When I first began to read literature seriously, in my early 20s, I was in thrall to the literary and intellectual tradition that Catholic and Jewish writers could draw upon and push against. I found that I had much in common with believers and apostates such as Isaac Bashevis Singer, Andre Dubus, Cynthia Ozick, Nathan Englander and Philip Roth. They were Americans, but they were also somehow other, owing to childhoods that claimed allegiances that transcended the merely national. Like those writers, I had belonged as a child to a group that claimed a high otherness, but unlike those writers, I belonged to a group that so distrusted the culture itself that it had never bothered to cultivate much in the way of a literary tradition. I have waited until the fourth sentence to use the phrase "Evangelical Christianity," because the people from whom I came have been partially responsible, as a political power block, for so many of the abuses of the late 20th and early 21st century. Literature aims to complicate, or it ought to, and Evangelical Christianity too often aims to reduce, to say, "There are two ways of looking at every problem, the right way, and the wrong way," and there are consequently two kinds of people, the right people and the wrong people.
But this, too, is a reductive characterization, and one that too often goes underexplored in literature, because, like every other group of people, evangelicals are an agglomeration of individuals who are distinguished one from the other by their individual wants, needs and desires, by their individual prejudices and peccadilloes, by their individual inclinations toward generosities and pettinesses, by their individual circumstances of birth and family and origin and raising and class and culture. So when writing about evangelicals, as when writing about anyone, the trick is to particularize, and that’s the special gift Julia Scheeres displays in her fierce, honest and intelligent memoir “Jesus Land,” which tells the story of her raising in rural Indiana by well-educated parents with a missionary zeal, who pack Scheeres and her adopted brother David (who is African-American) off to the New Horizons Youth Ministries Christian boot camp in Escuela Caribe, in the Dominican Republic, a place that promises to reform troubled teenagers by culture shock and distance.
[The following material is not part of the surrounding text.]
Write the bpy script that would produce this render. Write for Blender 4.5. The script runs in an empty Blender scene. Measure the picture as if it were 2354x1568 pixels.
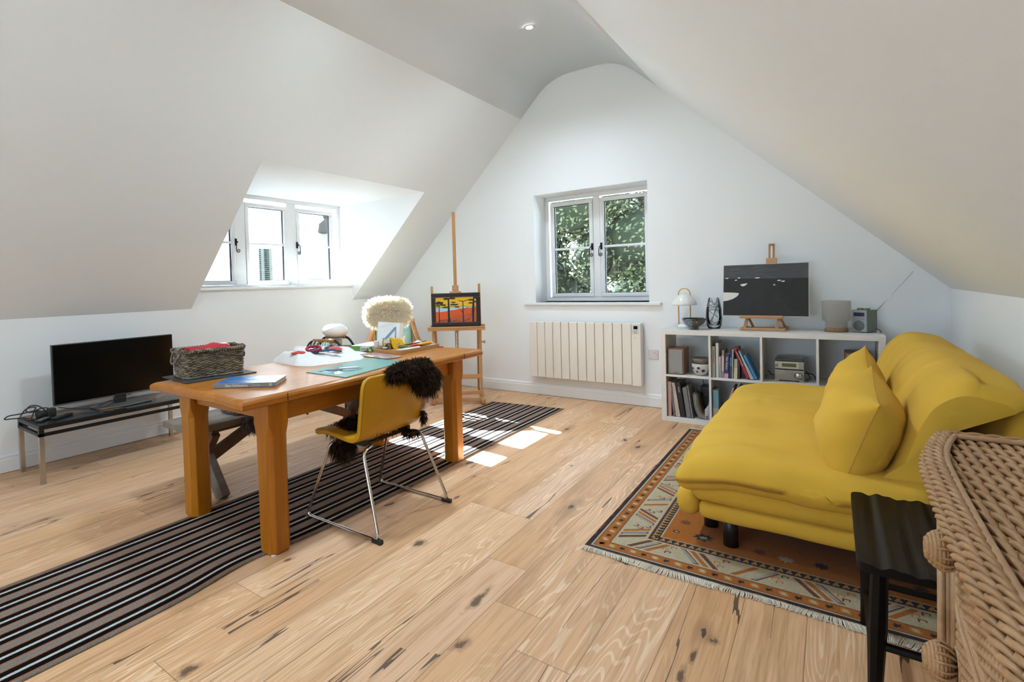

The audiobook is ably narrated by Elizabeth Evans, whose delivery is sufficiently sassy in the first half of “Jesus Land” to simulate the interior life of the teenager whose observations drive the story forward through time. In the second half, her delivery alternately expands and flattens to mirror the emotional risings and fallings that Scheeres endures at Escuela Caribe, where corporal punishment is permissible, where discussions among the teenagers are constantly policed, where daily brainwashing sessions are mandatory, and where new arrivals arrive at Level Zero of a five-level system of earned privileges. At Level Zero, a student must be watched at all times, must ask to move, sit, stand or eat, must not communicate with members of the opposite sex or with other “zero-rankers,” must not wear makeup or jewelry, and must memorize arcane Bible passages and achieve physical benchmarks in sit-ups, push-ups, leg lifts, and squat thrusts in order to have any chance of advancing to Level One.
The rest of the audiobook is an account of Scheeres’ near-capitulation to the program, as part of a long attempt to escape, get home and regain a little bit of power over her own life. The one measure of grace that distinguishes her time at Escuela Caribe from the other students’ is the presence of her beloved brother David, with whom she has survived “racism and religion,” and with whom she finds, ultimately, her true home and her true family. So it is heartbreaking when the book’s epilogue is devoted to news of David’s death — news that forces in Scheeres a renewed, adult reckoning with the events they experienced together at Escuela Caribe, and especially with her parents, whose good intentions provoked so many atrocious outcomes.
“Good intentions go awry,” Scheeres writes, “as with missionaries bent on saving souls who obliterate entire tribal cultures. Or former juvenile delinquents who find Jesus and decide to start reform schools. I thank my parents for bringing me David, but not for the life they gave us.”
It is tempting to read Scheeres’ story as a metaphor for the culture from which she came, but metaphors are slippery. “Jesus Land” could likewise be read as a metaphor for the United States, or a metaphor for human beings in general. Like the best writers, Scheeres offers her characters in the fullness of the contradictions they hold in tension, and with great and clear-sighted empathy, and at the end of the audiobook, the listener might say: They’re so much like me.